=== Written request ===
Give the entries again exactly, every one of them.

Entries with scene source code
►

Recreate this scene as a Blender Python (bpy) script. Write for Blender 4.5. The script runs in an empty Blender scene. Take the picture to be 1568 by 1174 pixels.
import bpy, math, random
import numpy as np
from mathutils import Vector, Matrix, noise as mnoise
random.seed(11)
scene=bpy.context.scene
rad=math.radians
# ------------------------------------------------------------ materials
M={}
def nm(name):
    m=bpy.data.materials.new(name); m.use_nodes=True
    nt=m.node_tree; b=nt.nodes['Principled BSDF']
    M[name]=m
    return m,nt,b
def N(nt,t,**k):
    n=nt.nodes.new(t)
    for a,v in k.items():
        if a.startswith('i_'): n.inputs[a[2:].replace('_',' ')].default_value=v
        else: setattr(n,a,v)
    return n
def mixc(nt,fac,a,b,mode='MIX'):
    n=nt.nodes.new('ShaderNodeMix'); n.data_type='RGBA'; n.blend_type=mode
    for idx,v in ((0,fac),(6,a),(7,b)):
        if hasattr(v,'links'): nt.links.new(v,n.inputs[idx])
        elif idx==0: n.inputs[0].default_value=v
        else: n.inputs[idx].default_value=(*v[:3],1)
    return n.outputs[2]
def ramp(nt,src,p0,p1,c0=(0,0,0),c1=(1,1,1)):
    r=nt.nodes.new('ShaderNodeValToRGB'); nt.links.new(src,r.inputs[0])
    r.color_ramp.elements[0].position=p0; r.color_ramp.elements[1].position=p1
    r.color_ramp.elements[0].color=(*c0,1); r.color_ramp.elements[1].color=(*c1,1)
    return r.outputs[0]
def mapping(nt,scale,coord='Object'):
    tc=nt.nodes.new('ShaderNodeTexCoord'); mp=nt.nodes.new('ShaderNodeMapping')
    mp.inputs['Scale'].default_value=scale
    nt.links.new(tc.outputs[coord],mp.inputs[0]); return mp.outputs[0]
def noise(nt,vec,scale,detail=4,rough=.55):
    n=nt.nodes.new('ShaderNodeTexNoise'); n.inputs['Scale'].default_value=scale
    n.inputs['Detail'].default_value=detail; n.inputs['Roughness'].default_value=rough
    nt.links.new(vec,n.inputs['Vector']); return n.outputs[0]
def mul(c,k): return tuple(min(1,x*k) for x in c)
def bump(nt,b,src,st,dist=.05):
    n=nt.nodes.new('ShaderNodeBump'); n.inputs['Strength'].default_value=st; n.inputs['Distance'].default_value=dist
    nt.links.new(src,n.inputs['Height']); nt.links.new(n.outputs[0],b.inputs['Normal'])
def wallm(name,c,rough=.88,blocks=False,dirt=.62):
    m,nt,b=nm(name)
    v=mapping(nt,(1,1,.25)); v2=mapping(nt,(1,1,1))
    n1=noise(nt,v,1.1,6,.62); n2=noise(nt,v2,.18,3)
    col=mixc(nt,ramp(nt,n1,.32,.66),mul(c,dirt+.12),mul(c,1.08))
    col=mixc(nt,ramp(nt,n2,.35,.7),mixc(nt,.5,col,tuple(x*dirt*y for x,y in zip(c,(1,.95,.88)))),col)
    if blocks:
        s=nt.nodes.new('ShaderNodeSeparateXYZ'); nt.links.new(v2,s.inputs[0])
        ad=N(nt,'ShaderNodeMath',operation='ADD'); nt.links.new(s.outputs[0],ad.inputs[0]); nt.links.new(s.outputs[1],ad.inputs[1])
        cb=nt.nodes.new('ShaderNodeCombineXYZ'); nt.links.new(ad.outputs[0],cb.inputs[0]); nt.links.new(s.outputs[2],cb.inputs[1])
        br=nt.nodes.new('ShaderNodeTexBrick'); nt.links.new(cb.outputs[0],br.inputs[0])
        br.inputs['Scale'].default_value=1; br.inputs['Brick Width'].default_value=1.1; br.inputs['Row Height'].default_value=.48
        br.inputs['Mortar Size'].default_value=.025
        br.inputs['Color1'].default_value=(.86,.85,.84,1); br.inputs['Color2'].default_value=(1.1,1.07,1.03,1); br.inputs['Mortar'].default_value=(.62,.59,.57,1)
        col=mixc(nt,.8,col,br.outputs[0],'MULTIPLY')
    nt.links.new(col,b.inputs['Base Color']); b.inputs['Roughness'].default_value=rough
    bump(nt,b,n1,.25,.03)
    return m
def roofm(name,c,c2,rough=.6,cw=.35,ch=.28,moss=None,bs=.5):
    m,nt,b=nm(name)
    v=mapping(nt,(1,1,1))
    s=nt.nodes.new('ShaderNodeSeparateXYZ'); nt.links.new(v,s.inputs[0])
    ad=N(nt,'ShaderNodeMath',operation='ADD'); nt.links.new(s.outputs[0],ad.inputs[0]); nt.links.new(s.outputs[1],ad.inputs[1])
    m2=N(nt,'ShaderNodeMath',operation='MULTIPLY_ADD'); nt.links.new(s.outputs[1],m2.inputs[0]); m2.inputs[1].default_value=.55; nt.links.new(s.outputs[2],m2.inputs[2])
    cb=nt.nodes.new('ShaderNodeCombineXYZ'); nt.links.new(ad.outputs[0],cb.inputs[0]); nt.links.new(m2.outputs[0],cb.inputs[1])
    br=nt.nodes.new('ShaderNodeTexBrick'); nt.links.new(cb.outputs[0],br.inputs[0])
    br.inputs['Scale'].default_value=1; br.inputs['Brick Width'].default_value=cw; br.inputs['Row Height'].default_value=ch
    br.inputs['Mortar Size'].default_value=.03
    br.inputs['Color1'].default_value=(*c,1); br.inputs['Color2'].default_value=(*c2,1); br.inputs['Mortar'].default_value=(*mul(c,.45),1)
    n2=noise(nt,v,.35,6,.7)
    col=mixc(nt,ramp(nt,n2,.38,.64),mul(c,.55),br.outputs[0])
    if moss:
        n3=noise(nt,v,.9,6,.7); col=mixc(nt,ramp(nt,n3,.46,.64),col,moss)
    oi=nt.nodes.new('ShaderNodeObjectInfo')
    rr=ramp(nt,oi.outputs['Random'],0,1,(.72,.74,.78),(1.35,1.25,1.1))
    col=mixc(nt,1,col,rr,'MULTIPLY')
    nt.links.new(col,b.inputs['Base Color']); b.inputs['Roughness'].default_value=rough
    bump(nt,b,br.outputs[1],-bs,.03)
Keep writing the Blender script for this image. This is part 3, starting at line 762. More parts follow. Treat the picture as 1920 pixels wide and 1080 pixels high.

◄

=== Task result ===
Recreate this scene as a Blender Python (bpy) script. Write for Blender 4.5. The script runs in an empty Blender scene. Take the picture to be 1568 by 1174 pixels.
import bpy, math, random
import numpy as np
from mathutils import Vector, Matrix, noise as mnoise
random.seed(11)
scene=bpy.context.scene
rad=math.radians
# ------------------------------------------------------------ materials
M={}
def nm(name):
    m=bpy.data.materials.new(name); m.use_nodes=True
    nt=m.node_tree; b=nt.nodes['Principled BSDF']
    M[name]=m
    return m,nt,b
def N(nt,t,**k):
    n=nt.nodes.new(t)
    for a,v in k.items():
        if a.startswith('i_'): n.inputs[a[2:].replace('_',' ')].default_value=v
        else: setattr(n,a,v)
    return n
def mixc(nt,fac,a,b,mode='MIX'):
    n=nt.nodes.new('ShaderNodeMix'); n.data_type='RGBA'; n.blend_type=mode
    for idx,v in ((0,fac),(6,a),(7,b)):
        if hasattr(v,'links'): nt.links.new(v,n.inputs[idx])
        elif idx==0: n.inputs[0].default_value=v
        else: n.inputs[idx].default_value=(*v[:3],1)
    return n.outputs[2]
def ramp(nt,src,p0,p1,c0=(0,0,0),c1=(1,1,1)):
    r=nt.nodes.new('ShaderNodeValToRGB'); nt.links.new(src,r.inputs[0])
    r.color_ramp.elements[0].position=p0; r.color_ramp.elements[1].position=p1
    r.color_ramp.elements[0].color=(*c0,1); r.color_ramp.elements[1].color=(*c1,1)
    return r.outputs[0]
def mapping(nt,scale,coord='Object'):
    tc=nt.nodes.new('ShaderNodeTexCoord'); mp=nt.nodes.new('ShaderNodeMapping')
    mp.inputs['Scale'].default_value=scale
    nt.links.new(tc.outputs[coord],mp.inputs[0]); return mp.outputs[0]
def noise(nt,vec,scale,detail=4,rough=.55):
    n=nt.nodes.new('ShaderNodeTexNoise'); n.inputs['Scale'].default_value=scale
    n.inputs['Detail'].default_value=detail; n.inputs['Roughness'].default_value=rough
    nt.links.new(vec,n.inputs['Vector']); return n.outputs[0]
def mul(c,k): return tuple(min(1,x*k) for x in c)
def bump(nt,b,src,st,dist=.05):
    n=nt.nodes.new('ShaderNodeBump'); n.inputs['Strength'].default_value=st; n.inputs['Distance'].default_value=dist
    nt.links.new(src,n.inputs['Height']); nt.links.new(n.outputs[0],b.inputs['Normal'])
def wallm(name,c,rough=.88,blocks=False,dirt=.62):
    m,nt,b=nm(name)
    v=mapping(nt,(1,1,.25)); v2=mapping(nt,(1,1,1))
    n1=noise(nt,v,1.1,6,.62); n2=noise(nt,v2,.18,3)
    col=mixc(nt,ramp(nt,n1,.32,.66),mul(c,dirt+.12),mul(c,1.08))
    col=mixc(nt,ramp(nt,n2,.35,.7),mixc(nt,.5,col,tuple(x*dirt*y for x,y in zip(c,(1,.95,.88)))),col)
    if blocks:
        s=nt.nodes.new('ShaderNodeSeparateXYZ'); nt.links.new(v2,s.inputs[0])
        ad=N(nt,'ShaderNodeMath',operation='ADD'); nt.links.new(s.outputs[0],ad.inputs[0]); nt.links.new(s.outputs[1],ad.inputs[1])
        cb=nt.nodes.new('ShaderNodeCombineXYZ'); nt.links.new(ad.outputs[0],cb.inputs[0]); nt.links.new(s.outputs[2],cb.inputs[1])
        br=nt.nodes.new('ShaderNodeTexBrick'); nt.links.new(cb.outputs[0],br.inputs[0])
        br.inputs['Scale'].default_value=1; br.inputs['Brick Width'].default_value=1.1; br.inputs['Row Height'].default_value=.48
        br.inputs['Mortar Size'].default_value=.025
        br.inputs['Color1'].default_value=(.86,.85,.84,1); br.inputs['Color2'].default_value=(1.1,1.07,1.03,1); br.inputs['Mortar'].default_value=(.62,.59,.57,1)
        col=mixc(nt,.8,col,br.outputs[0],'MULTIPLY')
    nt.links.new(col,b.inputs['Base Color']); b.inputs['Roughness'].default_value=rough
    bump(nt,b,n1,.25,.03)
    return m
def roofm(name,c,c2,rough=.6,cw=.35,ch=.28,moss=None,bs=.5):
    m,nt,b=nm(name)
    v=mapping(nt,(1,1,1))
    s=nt.nodes.new('ShaderNodeSeparateXYZ'); nt.links.new(v,s.inputs[0])
    ad=N(nt,'ShaderNodeMath',operation='ADD'); nt.links.new(s.outputs[0],ad.inputs[0]); nt.links.new(s.outputs[1],ad.inputs[1])
    m2=N(nt,'ShaderNodeMath',operation='MULTIPLY_ADD'); nt.links.new(s.outputs[1],m2.inputs[0]); m2.inputs[1].default_value=.55; nt.links.new(s.outputs[2],m2.inputs[2])
    cb=nt.nodes.new('ShaderNodeCombineXYZ'); nt.links.new(ad.outputs[0],cb.inputs[0]); nt.links.new(m2.outputs[0],cb.inputs[1])
    br=nt.nodes.new('ShaderNodeTexBrick'); nt.links.new(cb.outputs[0],br.inputs[0])
    br.inputs['Scale'].default_value=1; br.inputs['Brick Width'].default_value=cw; br.inputs['Row Height'].default_value=ch
    br.inputs['Mortar Size'].default_value=.03
    br.inputs['Color1'].default_value=(*c,1); br.inputs['Color2'].default_value=(*c2,1); br.inputs['Mortar'].default_value=(*mul(c,.45),1)
    n2=noise(nt,v,.35,6,.7)
    col=mixc(nt,ramp(nt,n2,.38,.64),mul(c,.55),br.outputs[0])
    if moss:
        n3=noise(nt,v,.9,6,.7); col=mixc(nt,ramp(nt,n3,.46,.64),col,moss)
    oi=nt.nodes.new('ShaderNodeObjectInfo')
    rr=ramp(nt,oi.outputs['Random'],0,1,(.72,.74,.78),(1.35,1.25,1.1))
    col=mixc(nt,1,col,rr,'MULTIPLY')
    nt.links.new(col,b.inputs['Base Color']); b.inputs['Roughness'].default_value=rough
    bump(nt,b,br.outputs[1],-bs,.03)
Keep writing the Blender script for this image. This is part 3, starting at line 762. More parts follow. Treat the picture as 1920 pixels wide and 1080 pixels high.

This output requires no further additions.